[3D scene scripts]
+-------+

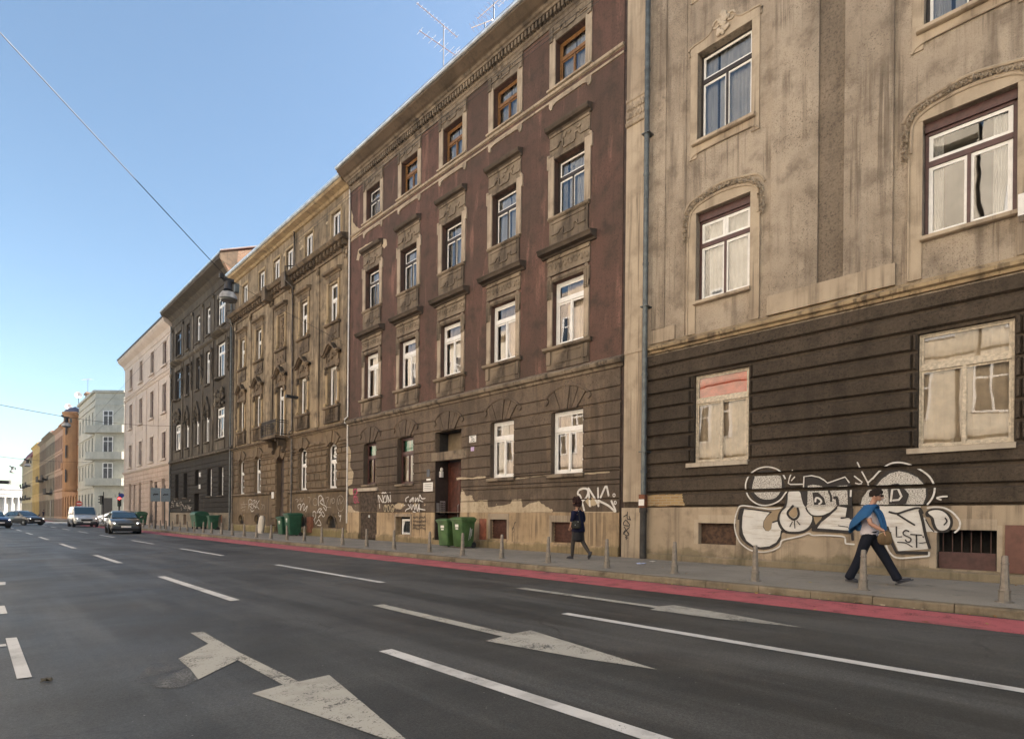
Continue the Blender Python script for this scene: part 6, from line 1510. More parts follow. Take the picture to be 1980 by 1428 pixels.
for i in range(11):
    z = 1.12 * i / 10; w = .27 * (1 - .25 * (i / 10) ** 2) * (1 if i < 10 else .55)
    rings.append([(13.55 + .1 * i / 10 + w * .75 * cos(a) * rs.uniform(.9, 1.1), 36.6 + w * 1.25 * sin(a) * rs.uniform(.9, 1.1), PAV + z) for a in [2 * pi * j / 16 for j in range(16)]])
loft(m, rings); m.build('cloth', plaster('woven_sack', (.62, .57, .48), (.52, .47, .39), (.34, .29, .22), fine=30, bump=.5), t, angle=60)
m = MB(); m.tube([(13.66 + .13 * cos(a), 36.6 + .22 * sin(a), PAV + 1.05) for a in [j * .63 for j in range(11)]], .015, 5); m.build('cord', M['ink'], t)
m = MB(); m.fbox(fs(606, 1015), fs(598, 1015), .3, 1.2, .0, .16); m.build('meter_cabinet', plain('terracotta_cabinet_far', (.25, .10, .055), .7, 0, .2), hC)

# ================================================================== signs and signals
def post(mb, x, y, h, r=.035): mb.tube([(x, y, 0.02), (x, y, h)], r, 10)
sx = 11.0; sy, sz = xp(310.5, 956, sx)
t = thing('direction_sign', (sx, sy, PAV), 'pair of grey-blue sign boards on grey posts before the pink house', 'sign')
M['sign_blue'] = plain('grey_blue_sign', (.20, .25, .28), .5, 0, .1)
for q in (-.34, .34):
    m = MB(); m.box(sx + q - .32, sx + q + .32, sy - .02, sy + .02, sz - .52, sz + .52); bd = m.build('board', M['sign_blue'], t)
    m = MB(); p0 = [(-.17, -.04), (-.07, .06), (.0, .0), (.08, .06), (.17, .0)]
    for (a, b), (c, d) in zip(p0, p0[1:]): m.tube([(sx + q + a, sy - .03, sz + b), (sx + q + c, sy - .03, sz + d)], .04, 5)
    m.build('emblem', M['ink'], bd)
for q in (-.3, .3):
    m = MB(); m.tube([(sx + q, sy + .05, PAV), (sx + q, sy + .05, sz + .75)], .04, 8); m.build('post', M['iron'], t)
def signal(px, py, x, label, lit, rz):
    y, z = xp(px, py, x); t = thing('traffic_light', (x, y, PAV - .004), label, 'traffic light', None, rz); zz = z - PAV
    L = lambda m, n, mt, **k: local_build(t, m, n, mt, **k)
    m = MB(); m.tube([(0, .16, 0), (0, .16, zz + .9)], .05, 10); L(m, 'pole', M['iron'])
    m = MB(); m.box(-.16, .16, -.12, .1, zz - .5, zz + .5); hd = L(m, 'housing', plain('black_signal_housing', (.02, .025, .022), .5)); ORG[hd] = Vector((0, 0, 0))
    for i, (nm, c) in enumerate((('red_lens', (.5, .02, .02)), ('amber_lens', (.12, .07, .01)), ('green_lens', (.01, .09, .04)))):
        cz = zz + .32 - .32 * i
        m = MB(); m.lathe([(0, -.135), (.08, -.13), (.11, -.12)], (0, 0, cz), 14, axis='y')
        if i == 0 and lit:
            kk = NM('lit_red_lens'); e = kk.n('Emission', {0: (1, .03, .03, 1), 1: 5.0}); kk.t.links.new(e.outputs[0], kk.out.inputs[0]); mt = kk.m
        else: mt = plain(nm, c, .3)
        L(m, 'lens', mt)
        m = MB(); m.lathe([(.125, -.12), (.125, -.32)], (0, 0, cz), 12, axis='y', arc=pi); L(m, 'visor', M['ink'])
    return t
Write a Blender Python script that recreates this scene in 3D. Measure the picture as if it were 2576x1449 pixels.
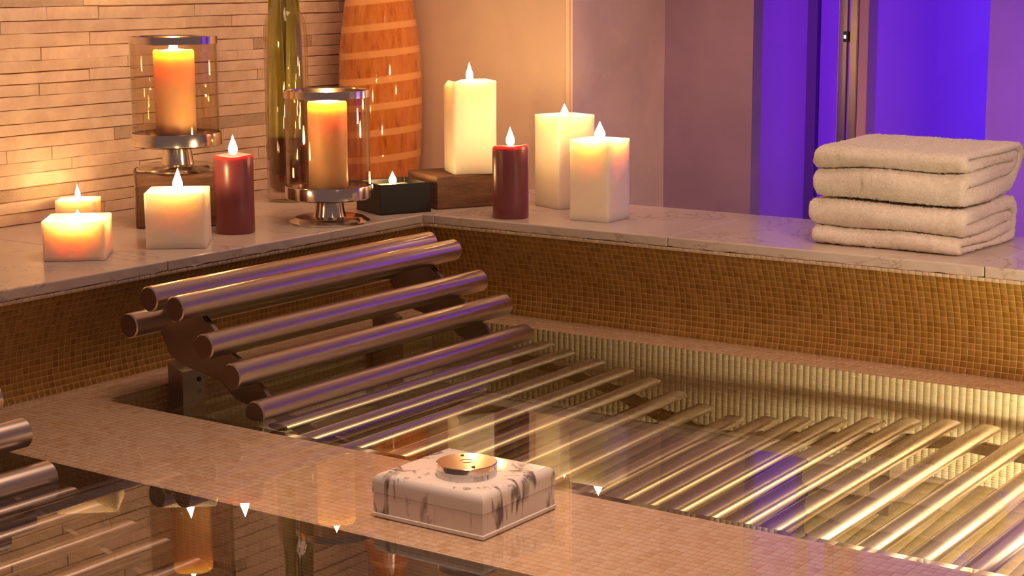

+-------+

Your task is to collect every line above that contains the word "Python".

Continue the Blender Python script for this scene: part 6, from line 1510. More parts follow. Take the picture to be 1980 by 1428 pixels.
Write a Blender Python script that recreates this scene in 3D. Measure the picture as if it were 2576x1449 pixels.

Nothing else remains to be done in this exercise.